### [What is needed]
In the data below, find each line containing the string "from" and return it.

### [Given data]
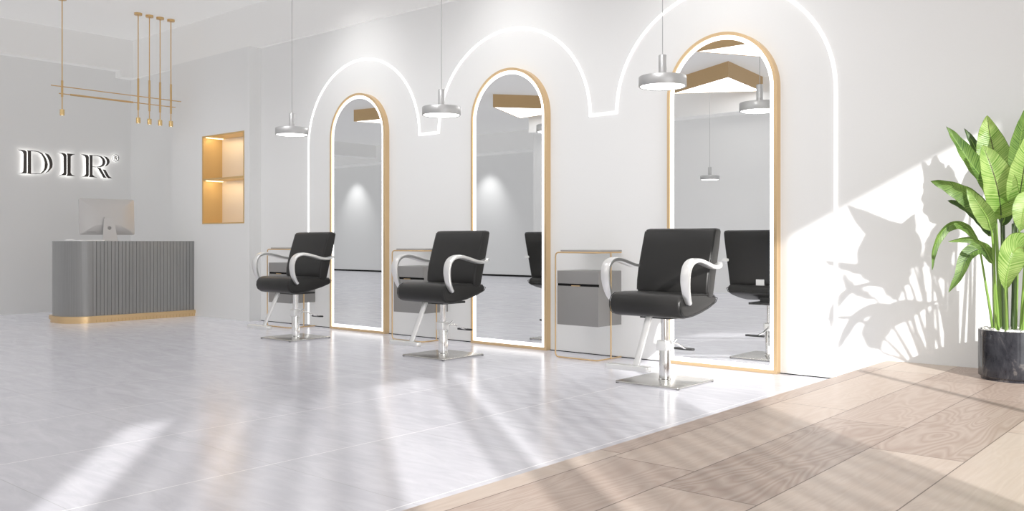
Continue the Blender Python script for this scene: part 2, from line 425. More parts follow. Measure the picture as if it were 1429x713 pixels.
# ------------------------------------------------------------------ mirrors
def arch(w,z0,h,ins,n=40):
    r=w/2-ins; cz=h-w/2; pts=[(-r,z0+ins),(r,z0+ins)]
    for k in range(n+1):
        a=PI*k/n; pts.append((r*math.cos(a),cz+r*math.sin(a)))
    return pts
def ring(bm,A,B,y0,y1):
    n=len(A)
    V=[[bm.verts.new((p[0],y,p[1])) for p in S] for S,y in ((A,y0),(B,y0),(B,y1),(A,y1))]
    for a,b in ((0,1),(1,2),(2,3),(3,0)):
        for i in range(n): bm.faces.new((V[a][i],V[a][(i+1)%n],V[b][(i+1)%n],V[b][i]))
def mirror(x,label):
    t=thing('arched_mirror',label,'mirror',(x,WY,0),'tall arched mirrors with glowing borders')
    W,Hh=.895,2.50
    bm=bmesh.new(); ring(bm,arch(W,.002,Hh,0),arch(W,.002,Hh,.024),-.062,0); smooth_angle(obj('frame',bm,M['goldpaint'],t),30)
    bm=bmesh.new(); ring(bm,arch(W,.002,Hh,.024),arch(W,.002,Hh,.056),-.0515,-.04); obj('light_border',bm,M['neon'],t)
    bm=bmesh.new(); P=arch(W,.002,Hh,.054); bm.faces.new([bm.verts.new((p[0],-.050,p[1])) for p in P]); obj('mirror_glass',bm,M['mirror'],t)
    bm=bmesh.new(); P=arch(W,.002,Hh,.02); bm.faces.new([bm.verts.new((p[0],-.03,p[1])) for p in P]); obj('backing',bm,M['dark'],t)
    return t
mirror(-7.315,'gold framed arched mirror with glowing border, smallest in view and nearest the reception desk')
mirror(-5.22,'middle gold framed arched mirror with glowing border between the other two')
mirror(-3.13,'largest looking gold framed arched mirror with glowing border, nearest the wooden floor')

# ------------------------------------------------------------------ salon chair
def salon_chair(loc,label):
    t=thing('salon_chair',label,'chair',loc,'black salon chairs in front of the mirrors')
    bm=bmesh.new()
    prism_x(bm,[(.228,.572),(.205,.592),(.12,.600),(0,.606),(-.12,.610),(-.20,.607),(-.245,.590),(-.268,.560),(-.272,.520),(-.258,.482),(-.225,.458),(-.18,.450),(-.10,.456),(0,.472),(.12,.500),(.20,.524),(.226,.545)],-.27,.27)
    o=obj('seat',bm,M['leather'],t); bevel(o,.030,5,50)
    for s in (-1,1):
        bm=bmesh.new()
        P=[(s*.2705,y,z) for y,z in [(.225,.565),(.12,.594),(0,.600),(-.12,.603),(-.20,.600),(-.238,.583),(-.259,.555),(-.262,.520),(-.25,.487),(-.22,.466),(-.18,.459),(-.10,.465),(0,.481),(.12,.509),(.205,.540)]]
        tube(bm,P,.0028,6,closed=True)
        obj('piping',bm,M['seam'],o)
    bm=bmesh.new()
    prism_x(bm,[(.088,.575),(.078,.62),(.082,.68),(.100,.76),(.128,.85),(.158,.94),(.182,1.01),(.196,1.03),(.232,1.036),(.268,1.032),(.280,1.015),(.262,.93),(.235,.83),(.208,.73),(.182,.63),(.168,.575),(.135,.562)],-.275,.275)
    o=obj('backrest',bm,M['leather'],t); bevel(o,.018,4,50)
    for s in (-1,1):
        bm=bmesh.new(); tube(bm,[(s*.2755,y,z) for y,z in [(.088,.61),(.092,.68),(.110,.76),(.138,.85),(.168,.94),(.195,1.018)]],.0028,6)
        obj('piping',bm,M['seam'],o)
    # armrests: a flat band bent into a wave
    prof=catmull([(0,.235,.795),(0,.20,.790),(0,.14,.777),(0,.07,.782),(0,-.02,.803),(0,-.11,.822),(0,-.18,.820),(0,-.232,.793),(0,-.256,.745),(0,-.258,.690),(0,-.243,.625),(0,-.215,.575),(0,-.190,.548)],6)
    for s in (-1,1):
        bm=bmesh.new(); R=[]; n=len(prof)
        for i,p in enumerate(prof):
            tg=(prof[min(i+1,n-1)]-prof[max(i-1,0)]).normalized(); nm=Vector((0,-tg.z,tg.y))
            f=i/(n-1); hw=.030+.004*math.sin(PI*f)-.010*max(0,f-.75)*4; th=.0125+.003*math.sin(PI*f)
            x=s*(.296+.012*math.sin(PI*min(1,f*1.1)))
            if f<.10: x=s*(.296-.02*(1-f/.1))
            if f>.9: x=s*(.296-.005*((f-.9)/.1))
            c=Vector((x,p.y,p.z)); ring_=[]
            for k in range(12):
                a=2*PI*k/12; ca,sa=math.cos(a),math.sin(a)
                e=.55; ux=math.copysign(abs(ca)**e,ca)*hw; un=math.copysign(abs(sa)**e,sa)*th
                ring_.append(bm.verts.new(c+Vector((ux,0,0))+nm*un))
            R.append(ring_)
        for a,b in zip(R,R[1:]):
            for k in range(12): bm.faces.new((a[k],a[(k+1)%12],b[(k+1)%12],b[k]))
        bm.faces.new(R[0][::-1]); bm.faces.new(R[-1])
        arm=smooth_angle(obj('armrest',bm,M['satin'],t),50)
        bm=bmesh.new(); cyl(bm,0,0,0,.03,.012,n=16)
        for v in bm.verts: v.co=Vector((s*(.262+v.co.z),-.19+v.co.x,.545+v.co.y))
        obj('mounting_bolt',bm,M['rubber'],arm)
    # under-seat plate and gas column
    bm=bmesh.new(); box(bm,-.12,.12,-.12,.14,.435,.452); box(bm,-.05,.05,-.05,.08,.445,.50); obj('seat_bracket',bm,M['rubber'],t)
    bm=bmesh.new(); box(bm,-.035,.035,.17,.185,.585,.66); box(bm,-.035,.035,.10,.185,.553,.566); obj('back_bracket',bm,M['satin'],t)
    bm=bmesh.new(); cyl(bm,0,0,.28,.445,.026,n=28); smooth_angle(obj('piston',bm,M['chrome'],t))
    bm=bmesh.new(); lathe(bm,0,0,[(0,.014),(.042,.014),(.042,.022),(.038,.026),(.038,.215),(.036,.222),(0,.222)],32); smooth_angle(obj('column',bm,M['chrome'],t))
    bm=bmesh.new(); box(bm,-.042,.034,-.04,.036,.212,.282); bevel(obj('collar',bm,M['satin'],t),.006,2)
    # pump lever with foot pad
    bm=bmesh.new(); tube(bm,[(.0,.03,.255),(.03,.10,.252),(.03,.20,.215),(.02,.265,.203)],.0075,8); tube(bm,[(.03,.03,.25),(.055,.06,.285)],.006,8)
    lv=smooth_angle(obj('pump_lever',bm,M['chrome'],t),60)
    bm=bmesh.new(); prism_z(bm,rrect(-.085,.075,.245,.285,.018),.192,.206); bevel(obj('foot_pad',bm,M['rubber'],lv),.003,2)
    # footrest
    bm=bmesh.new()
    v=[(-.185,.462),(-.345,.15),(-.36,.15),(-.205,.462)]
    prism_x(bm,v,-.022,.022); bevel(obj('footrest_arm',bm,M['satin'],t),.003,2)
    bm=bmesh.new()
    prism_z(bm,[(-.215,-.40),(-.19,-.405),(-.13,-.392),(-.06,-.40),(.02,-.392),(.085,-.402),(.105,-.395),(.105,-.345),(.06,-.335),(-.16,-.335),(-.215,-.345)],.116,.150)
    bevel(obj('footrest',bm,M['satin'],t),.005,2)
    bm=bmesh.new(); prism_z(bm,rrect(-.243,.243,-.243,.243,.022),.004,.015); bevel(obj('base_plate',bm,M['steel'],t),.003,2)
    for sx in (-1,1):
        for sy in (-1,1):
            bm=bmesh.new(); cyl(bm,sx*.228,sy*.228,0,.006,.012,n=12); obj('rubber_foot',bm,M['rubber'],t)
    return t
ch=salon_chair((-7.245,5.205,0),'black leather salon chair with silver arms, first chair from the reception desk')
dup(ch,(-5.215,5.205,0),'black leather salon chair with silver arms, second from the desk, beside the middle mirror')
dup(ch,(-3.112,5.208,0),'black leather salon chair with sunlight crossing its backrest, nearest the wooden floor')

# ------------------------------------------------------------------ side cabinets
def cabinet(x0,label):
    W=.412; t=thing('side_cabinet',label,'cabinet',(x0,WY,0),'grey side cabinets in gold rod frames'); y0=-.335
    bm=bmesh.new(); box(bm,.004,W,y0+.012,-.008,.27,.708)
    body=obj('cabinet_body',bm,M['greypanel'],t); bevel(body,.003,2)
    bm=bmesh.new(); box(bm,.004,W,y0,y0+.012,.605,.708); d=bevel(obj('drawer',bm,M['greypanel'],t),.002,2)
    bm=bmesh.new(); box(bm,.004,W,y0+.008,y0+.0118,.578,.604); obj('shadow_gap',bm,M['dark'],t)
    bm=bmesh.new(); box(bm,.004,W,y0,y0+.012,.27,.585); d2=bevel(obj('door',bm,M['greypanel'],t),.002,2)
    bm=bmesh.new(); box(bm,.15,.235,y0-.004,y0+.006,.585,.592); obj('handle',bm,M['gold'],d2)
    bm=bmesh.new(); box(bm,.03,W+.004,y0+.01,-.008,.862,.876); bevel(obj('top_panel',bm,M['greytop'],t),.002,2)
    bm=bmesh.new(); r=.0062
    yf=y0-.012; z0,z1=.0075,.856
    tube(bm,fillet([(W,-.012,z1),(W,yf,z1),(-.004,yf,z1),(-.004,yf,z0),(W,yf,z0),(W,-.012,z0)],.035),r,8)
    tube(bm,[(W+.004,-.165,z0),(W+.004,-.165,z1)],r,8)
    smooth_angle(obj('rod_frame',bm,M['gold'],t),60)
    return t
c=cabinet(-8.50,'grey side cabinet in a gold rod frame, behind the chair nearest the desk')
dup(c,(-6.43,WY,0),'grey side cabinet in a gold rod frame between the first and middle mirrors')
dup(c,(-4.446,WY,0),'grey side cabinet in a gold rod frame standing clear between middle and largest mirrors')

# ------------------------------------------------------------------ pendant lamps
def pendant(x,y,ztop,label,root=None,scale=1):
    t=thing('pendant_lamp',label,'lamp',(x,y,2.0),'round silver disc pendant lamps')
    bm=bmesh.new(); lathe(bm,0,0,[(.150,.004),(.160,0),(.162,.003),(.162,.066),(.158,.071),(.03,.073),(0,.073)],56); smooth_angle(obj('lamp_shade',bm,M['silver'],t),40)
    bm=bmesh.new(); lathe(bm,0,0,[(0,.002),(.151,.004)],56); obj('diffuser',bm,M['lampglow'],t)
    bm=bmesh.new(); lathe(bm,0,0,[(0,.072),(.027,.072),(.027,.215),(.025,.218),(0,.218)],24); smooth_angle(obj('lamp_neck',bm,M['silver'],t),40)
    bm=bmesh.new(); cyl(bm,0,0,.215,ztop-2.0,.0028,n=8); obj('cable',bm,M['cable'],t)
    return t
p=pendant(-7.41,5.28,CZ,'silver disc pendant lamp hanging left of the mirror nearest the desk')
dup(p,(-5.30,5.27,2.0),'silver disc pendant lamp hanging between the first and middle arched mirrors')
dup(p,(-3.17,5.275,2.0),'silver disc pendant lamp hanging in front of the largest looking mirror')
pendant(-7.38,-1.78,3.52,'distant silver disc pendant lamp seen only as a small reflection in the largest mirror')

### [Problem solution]
Continue the Blender Python script for this scene: part 2, from line 425. More parts follow. Measure the picture as if it were 1429x713 pixels.
ch=salon_chair((-7.245,5.205,0),'black leather salon chair with silver arms, first chair from the reception desk')
dup(ch,(-5.215,5.205,0),'black leather salon chair with silver arms, second from the desk, beside the middle mirror')